§ EXERCISE TASK: Print the listing below from its opening line through the line holding "random.seed(7)", both ends included.

___ SOURCE MATERIAL ___

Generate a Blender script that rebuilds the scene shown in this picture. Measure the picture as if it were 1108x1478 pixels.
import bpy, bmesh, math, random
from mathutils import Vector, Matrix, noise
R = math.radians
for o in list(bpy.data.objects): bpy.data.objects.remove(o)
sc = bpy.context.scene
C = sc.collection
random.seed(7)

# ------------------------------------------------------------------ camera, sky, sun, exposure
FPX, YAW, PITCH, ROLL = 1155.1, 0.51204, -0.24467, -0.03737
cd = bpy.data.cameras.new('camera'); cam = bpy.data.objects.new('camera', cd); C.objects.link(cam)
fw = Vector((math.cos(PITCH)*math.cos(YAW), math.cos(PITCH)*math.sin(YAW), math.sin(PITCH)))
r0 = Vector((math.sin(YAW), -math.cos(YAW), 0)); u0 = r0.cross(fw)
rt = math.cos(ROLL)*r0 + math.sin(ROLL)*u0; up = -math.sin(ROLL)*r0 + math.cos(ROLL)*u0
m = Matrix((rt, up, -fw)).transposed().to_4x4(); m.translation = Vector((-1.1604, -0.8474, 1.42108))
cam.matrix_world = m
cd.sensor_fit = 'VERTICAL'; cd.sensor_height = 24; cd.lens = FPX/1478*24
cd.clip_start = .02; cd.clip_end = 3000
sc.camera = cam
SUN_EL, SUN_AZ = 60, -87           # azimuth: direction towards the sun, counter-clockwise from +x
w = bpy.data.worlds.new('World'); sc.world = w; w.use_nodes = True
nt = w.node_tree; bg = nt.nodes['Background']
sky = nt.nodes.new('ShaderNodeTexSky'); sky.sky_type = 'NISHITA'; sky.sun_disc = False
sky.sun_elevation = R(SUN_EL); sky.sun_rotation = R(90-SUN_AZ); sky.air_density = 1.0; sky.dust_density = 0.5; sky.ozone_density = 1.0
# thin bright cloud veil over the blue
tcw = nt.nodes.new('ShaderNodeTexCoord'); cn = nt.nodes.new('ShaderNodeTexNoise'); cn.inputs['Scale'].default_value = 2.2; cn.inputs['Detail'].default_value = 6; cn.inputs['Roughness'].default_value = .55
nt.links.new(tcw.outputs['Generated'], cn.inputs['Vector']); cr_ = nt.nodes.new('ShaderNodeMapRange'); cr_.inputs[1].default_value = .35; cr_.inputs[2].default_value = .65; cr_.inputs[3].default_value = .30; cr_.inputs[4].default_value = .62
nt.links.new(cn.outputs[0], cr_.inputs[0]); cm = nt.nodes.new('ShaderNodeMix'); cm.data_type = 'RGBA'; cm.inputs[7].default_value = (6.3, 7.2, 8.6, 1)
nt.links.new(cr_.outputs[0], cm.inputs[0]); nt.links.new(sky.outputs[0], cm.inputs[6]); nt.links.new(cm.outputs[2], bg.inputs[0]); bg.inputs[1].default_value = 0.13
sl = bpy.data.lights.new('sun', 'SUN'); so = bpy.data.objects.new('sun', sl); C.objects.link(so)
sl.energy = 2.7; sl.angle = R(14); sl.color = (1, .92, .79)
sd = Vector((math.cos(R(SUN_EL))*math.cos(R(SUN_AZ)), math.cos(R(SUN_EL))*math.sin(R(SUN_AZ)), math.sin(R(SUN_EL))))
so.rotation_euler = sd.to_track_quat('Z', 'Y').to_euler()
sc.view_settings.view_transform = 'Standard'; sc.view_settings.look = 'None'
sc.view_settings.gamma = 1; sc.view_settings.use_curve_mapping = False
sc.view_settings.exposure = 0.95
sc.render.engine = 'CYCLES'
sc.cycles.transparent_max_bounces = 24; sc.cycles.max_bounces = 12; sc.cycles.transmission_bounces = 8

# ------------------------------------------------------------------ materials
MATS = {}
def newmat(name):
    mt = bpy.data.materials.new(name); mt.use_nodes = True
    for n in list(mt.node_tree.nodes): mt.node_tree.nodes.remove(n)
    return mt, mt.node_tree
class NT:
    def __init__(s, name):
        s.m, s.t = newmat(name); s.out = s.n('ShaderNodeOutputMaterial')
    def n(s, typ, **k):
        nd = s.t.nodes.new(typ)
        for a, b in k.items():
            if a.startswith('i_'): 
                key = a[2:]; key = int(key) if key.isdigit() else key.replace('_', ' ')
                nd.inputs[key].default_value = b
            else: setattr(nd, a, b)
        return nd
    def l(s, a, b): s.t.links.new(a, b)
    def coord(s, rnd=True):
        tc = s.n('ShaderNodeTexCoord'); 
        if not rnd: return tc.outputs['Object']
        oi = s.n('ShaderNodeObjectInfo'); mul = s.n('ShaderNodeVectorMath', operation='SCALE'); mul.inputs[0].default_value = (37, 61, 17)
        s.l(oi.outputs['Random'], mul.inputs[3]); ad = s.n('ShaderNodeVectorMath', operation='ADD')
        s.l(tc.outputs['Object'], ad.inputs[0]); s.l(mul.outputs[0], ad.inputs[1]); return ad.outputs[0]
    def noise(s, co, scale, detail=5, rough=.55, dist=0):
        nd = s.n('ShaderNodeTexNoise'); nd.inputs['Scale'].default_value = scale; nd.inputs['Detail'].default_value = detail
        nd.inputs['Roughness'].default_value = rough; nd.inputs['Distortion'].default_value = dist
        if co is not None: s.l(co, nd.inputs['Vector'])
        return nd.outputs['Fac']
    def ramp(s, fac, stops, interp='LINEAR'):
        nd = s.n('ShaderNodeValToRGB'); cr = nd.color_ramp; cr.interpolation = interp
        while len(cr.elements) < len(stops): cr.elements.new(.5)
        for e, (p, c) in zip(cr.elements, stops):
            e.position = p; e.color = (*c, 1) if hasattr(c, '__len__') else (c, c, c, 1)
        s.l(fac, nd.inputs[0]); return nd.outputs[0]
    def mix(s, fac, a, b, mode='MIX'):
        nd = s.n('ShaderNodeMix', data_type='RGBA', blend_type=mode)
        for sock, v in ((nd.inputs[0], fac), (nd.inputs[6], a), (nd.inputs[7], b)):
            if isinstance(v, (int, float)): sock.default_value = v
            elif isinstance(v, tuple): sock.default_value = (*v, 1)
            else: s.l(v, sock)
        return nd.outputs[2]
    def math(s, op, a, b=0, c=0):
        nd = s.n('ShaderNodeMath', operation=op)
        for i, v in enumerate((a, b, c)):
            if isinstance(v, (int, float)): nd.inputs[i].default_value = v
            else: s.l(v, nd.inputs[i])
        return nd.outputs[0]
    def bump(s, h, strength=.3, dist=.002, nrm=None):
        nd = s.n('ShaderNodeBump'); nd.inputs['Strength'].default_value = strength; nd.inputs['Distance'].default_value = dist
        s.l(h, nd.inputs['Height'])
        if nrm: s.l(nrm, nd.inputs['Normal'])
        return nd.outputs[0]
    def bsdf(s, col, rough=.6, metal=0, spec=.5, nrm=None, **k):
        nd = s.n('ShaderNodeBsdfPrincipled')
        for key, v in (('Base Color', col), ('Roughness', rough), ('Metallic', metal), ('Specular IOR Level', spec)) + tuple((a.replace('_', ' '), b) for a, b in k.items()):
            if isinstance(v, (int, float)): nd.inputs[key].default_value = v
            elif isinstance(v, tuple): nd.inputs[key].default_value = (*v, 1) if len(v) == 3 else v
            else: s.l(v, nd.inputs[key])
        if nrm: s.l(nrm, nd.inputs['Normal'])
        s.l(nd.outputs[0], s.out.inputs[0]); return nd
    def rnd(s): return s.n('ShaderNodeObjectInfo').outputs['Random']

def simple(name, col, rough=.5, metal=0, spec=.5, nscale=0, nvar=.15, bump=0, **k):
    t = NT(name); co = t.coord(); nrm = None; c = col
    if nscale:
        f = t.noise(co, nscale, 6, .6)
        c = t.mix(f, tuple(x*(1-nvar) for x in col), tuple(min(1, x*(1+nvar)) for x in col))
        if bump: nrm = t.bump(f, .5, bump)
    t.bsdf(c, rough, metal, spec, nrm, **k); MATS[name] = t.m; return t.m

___

§ PROBLEM SOLUTION:
Generate a Blender script that rebuilds the scene shown in this picture. Measure the picture as if it were 1108x1478 pixels.
import bpy, bmesh, math, random
from mathutils import Vector, Matrix, noise
R = math.radians
for o in list(bpy.data.objects): bpy.data.objects.remove(o)
sc = bpy.context.scene
C = sc.collection
random.seed(7)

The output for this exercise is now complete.